Et si le vrai problème pour ces organisations et dont la motion ne parle pas était la fuite scolaire ? Deux jours après cette malheureuse conférence de presse le SNUIPP-FSU publiait une vidéo sur la résistance de la population contre les fermetures de classes dans les écoles rurales. Il y a ce passage dans la motion qui pourrait nous mettre la puce à l’oreille « … la progression des effectifs de l’école Steiner de Bagnères inquiète… ». Si on s’en tient aux considérations de qualité d’enseignement ou d’éthique mises en avant « … la puissance publique ne peut laisser des enfants être instruits en deçà des standards éducatifs ou être en proie à des idéologies délétères… » Si ces écoles sont mauvaises en soi, ce qui est clairement suggéré dans la motion, alors qu’est-ce que vient faire ici la question de « l’effectif » ? Un seul enfant en danger devrait alerter tout autant que dix, non ? Autre indice « … Les écoles proposant des pédagogies dites « alternatives » séduisent de plus en plus de parents… » Oui c’est la réalité les écoles mettant en avant le dialogue avec les parents, le travail en équipe, la bienveillance, la nature, la coopération, le droit de bouger, la démocratie dans la classe, le multi âge… séduisent et les écoles qui ne fonctionnent pas selon ces principes séduisent de moins en moins… c’est la réalité, pas facile de trouver des données, mais il y a une fuite scolaire de plus en plus importante dans notre pays. C’est un très triste constat mais de plus en plus de français cherchent autre chose comme école pour leurs enfants que ce que propose l’école publique… d’où l’importance vitale pour notre système éducatif national de se poser les vraies questions maintenant … se poser la question des vrais combats. Encore un indice c’est la petite incise sur l’Instruction en famille : « La transparence doit être établie sur les dysfonctionnements observés dans les établissements hors-contrat et l’instruction à domicile … » le point commun c’est encore que plus il y aura d’enfants dans l’IEF et moins les classes du public seront pleines.

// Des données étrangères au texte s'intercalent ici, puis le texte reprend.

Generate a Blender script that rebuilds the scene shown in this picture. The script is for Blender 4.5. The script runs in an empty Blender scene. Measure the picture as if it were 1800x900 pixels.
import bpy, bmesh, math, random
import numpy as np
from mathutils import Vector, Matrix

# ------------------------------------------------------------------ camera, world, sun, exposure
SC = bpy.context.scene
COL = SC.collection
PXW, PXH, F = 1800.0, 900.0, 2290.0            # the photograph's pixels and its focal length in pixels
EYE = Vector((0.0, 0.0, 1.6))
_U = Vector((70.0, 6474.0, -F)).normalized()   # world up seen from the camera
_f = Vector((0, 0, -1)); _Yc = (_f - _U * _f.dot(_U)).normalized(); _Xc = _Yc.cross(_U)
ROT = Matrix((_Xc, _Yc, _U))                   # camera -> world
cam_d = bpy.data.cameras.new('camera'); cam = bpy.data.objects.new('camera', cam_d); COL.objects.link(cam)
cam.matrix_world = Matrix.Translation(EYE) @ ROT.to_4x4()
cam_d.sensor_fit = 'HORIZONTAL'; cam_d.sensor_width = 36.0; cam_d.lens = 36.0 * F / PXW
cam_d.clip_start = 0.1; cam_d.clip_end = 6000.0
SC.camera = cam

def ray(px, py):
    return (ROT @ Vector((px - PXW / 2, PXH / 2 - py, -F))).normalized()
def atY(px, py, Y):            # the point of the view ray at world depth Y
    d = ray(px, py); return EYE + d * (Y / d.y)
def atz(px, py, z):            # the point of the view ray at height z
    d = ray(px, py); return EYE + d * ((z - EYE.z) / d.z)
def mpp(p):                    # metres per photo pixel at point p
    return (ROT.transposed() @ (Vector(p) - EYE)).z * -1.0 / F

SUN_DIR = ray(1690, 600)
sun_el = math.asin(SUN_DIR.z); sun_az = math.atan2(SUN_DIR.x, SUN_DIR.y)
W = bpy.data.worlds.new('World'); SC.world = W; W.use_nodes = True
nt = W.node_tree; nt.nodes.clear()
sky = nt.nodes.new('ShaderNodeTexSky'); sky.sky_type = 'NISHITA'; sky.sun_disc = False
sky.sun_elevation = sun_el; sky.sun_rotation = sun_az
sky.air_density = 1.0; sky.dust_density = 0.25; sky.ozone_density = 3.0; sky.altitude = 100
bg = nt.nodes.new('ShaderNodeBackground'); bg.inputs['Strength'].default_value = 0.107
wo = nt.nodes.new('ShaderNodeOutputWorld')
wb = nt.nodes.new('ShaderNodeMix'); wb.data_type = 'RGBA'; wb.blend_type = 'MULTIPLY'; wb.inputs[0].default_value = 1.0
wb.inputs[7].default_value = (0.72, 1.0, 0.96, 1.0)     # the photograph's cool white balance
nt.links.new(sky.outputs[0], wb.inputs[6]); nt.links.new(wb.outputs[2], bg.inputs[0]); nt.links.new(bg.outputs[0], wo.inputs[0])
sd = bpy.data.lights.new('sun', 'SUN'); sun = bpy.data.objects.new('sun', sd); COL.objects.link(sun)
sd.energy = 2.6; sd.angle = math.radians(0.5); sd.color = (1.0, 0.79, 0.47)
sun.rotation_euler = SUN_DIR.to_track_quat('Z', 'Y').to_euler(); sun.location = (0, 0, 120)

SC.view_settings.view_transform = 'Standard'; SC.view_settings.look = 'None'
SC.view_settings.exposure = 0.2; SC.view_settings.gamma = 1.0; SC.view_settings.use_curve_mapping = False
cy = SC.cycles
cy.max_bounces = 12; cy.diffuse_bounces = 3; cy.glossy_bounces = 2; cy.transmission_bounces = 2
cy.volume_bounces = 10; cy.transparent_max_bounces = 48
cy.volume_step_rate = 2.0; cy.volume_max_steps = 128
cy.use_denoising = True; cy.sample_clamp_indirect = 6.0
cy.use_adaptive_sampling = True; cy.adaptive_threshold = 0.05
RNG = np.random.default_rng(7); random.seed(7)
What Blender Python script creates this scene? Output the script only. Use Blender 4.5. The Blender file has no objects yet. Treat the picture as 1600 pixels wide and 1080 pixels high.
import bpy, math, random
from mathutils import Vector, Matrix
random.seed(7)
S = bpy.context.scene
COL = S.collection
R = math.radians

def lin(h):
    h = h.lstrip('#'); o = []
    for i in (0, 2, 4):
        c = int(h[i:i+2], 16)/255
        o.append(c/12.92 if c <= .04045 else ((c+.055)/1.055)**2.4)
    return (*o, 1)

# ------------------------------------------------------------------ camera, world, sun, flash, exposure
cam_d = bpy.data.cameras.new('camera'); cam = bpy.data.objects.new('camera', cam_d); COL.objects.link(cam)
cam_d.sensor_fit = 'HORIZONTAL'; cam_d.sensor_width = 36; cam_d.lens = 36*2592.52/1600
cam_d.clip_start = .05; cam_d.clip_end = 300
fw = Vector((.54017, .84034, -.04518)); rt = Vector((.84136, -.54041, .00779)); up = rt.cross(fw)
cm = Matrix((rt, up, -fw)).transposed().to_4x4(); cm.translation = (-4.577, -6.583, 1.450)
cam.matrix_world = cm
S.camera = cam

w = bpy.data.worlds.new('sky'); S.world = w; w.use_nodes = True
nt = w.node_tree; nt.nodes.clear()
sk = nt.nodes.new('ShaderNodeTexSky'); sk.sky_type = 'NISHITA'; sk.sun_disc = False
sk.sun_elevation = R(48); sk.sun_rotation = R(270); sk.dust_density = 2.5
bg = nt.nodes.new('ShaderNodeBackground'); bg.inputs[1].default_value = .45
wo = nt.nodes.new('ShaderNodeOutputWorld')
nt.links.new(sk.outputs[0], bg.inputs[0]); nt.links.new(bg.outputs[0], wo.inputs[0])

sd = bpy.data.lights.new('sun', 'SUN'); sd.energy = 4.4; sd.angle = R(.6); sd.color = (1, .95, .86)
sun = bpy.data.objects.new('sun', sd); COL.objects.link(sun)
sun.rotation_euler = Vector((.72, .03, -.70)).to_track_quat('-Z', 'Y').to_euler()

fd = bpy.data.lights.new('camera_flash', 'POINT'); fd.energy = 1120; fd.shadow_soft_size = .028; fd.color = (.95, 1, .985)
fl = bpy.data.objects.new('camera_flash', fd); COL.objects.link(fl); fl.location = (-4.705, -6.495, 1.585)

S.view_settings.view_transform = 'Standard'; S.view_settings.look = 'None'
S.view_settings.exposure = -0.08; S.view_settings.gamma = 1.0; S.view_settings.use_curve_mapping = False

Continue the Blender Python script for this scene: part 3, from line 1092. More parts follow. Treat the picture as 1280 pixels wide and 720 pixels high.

Dialoguons et agissons ensemble contre une école anxiogène
Des enfants heureux à l’école, des familles chaleureusement accueillies par des équipes enseignantes motivées, respectées, correctement payées, des habitants concernés par le projet éducatif du territoire, une large place donnée à la nature dans la vie des enfants… on ne va pas refaire la liste… Notre ministère de l’Éducation nationale est en échec, le système éducatif français est à revoir de fond en comble… c’est ça la réalité. Si aujourd’hui certains enfants jouissent d’une nourriture saine à la cantine, nous le devons aux acteurs locaux et en aucun cas à la rue de Grenelle… si nous voulons que nos enfants connaissent la même qualité pour la nourriture de l’esprit alors parlons-nous dans les territoires… faisons ensemble sans en référer à de supposées instances supérieures… elles sont perdues. Dans tous les domaines, elles sont perdues et tellement clairement sur la question éducative. D’ailleurs quand on veut du changement pour l’école maintenant ce n’est même plus au ministre qu’on s’adresse, on n’y croit plus, mais aux maires. Le 19 février « Libération » faisait paraître une tribune « maires aidez-nous à sortir les enfants pour leur bien-être et le nôtre » et une pétition circule, et si il était là le combat.